Reine et toi êtes tous deux des skieurs professionnels, mais dans le film, tu racontes que vous n’avez pas fait beaucoup d’expéditions de ce type ensemble. Comment avez-vous géré ça ?
Les quatre premiers jours ont été difficiles pour nous en tant que couple. Le deuxième jour, j’ai eu une journée très dure et je me suis un peu appuyée sur lui. J’ai remarqué, au troisième ou quatrième jour, qu’il était fatigué, je pense que c’était dû en grande partie au fait que c’était sa première véritable expédition. A un moment, j’ai eu peur qu’il ne s’adapte pas. Moi, je m’en sortais mieux, mais peu de temps après, il a trouvé son rythme et il s’est vraiment senti à l’aise malgré l’inconfort qui peut accompagner les expéditions hivernales. Au final, c’était génial. Il y a eu quelques frictions de temps en temps, c’est vrai, mais au final c’était un énorme bonus de l’avoir à mes côtés.
Partis en autonomie, exposés à des conditions météos incertaines, quels choix de matériel avez-vous dû faire, compte tenu des contraintes de poids ?

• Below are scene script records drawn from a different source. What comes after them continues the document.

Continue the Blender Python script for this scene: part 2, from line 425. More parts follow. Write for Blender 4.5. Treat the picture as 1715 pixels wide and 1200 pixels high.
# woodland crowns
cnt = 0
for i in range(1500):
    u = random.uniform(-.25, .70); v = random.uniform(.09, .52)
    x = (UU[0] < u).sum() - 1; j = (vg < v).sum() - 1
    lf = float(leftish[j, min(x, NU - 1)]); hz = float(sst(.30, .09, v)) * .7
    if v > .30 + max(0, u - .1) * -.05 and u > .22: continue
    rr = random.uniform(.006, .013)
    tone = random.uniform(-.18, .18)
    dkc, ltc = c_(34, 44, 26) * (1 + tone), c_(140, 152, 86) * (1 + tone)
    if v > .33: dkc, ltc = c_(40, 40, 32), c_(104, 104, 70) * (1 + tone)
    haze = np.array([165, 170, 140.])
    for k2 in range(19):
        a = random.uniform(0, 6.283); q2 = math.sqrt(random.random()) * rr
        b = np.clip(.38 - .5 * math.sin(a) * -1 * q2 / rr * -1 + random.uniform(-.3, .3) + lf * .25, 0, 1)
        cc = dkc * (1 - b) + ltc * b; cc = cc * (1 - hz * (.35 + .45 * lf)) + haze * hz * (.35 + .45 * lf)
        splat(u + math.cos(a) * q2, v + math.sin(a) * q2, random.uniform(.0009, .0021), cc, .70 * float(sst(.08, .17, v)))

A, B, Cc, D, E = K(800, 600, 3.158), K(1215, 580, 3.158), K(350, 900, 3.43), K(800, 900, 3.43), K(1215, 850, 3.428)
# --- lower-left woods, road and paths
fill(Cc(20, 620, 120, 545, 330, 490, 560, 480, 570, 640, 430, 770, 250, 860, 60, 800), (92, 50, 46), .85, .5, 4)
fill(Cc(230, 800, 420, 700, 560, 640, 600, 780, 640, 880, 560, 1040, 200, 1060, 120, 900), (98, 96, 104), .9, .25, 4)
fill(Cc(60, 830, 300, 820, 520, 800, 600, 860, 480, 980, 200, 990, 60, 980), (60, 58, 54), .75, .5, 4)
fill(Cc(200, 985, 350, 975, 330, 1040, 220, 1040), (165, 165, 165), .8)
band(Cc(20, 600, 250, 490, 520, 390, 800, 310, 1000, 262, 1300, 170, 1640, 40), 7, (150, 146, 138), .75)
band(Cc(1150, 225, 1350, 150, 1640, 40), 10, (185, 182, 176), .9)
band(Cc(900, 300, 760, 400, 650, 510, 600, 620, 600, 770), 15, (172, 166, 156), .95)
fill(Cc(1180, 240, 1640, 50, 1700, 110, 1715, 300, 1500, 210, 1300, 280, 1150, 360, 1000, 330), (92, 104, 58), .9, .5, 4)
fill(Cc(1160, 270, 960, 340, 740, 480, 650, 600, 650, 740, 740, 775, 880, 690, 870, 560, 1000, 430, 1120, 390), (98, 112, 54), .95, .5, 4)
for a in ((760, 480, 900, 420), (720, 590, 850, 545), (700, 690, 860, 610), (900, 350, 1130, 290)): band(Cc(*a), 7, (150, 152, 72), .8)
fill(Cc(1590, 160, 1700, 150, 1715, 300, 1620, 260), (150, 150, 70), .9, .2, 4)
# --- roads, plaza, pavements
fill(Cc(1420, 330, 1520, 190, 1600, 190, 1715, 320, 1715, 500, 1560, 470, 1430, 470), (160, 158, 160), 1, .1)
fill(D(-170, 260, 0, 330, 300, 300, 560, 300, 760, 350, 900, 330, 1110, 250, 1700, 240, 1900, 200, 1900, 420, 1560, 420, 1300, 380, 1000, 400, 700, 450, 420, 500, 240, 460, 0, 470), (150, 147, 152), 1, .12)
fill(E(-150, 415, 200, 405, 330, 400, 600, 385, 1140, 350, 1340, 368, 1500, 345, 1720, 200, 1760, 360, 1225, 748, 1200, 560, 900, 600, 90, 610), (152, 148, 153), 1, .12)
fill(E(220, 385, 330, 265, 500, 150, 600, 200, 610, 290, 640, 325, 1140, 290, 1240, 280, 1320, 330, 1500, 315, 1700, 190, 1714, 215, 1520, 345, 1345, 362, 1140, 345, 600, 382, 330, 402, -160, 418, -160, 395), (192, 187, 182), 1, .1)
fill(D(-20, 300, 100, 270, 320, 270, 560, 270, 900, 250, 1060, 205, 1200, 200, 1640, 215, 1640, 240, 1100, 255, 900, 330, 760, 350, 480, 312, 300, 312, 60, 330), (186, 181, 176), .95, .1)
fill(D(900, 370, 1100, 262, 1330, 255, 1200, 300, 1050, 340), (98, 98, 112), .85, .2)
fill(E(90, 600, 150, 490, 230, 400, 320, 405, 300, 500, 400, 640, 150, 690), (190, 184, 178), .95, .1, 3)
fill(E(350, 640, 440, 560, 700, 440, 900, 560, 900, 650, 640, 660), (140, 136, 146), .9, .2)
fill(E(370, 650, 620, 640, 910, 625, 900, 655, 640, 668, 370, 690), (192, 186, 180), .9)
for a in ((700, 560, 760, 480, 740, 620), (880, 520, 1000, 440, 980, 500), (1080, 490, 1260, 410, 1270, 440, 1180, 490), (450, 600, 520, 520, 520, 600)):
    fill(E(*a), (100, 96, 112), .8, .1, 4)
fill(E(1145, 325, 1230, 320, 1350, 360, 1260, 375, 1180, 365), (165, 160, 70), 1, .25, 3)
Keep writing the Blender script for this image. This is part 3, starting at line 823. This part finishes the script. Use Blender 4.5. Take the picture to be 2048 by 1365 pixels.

En Suède, il y a beaucoup de montagnes. Mais les approches entre deux sommets sont souvent longues et plates. C’est pourquoi nous avons décidé d’utiliser des skis de randonnée nordique. C’est une pratique courante dans cette partie du monde. Cela nous a permis de prendre les skis de randonnée de notre choix; la majorité de l’équipe a choisi le SCOTT Superguide Freetour. Pour les sacs à dos, nous avons opté pour le SCOTT Mountain 35.
Le documentaire montre certaines des difficultés du tournage. Quels sont les plus grands défis sur un film de ski ?
La neige : la qualité de la neige et la sécurité. Bien sûr nous rêvions tous d’une poudreuse stable, mais malheureusement, ça n’a pas toujours été le cas. Nous sommes partis 26 jours, mais la plupart du temps, nous avons dû composer avec une neige instable ou de mauvaises conditions.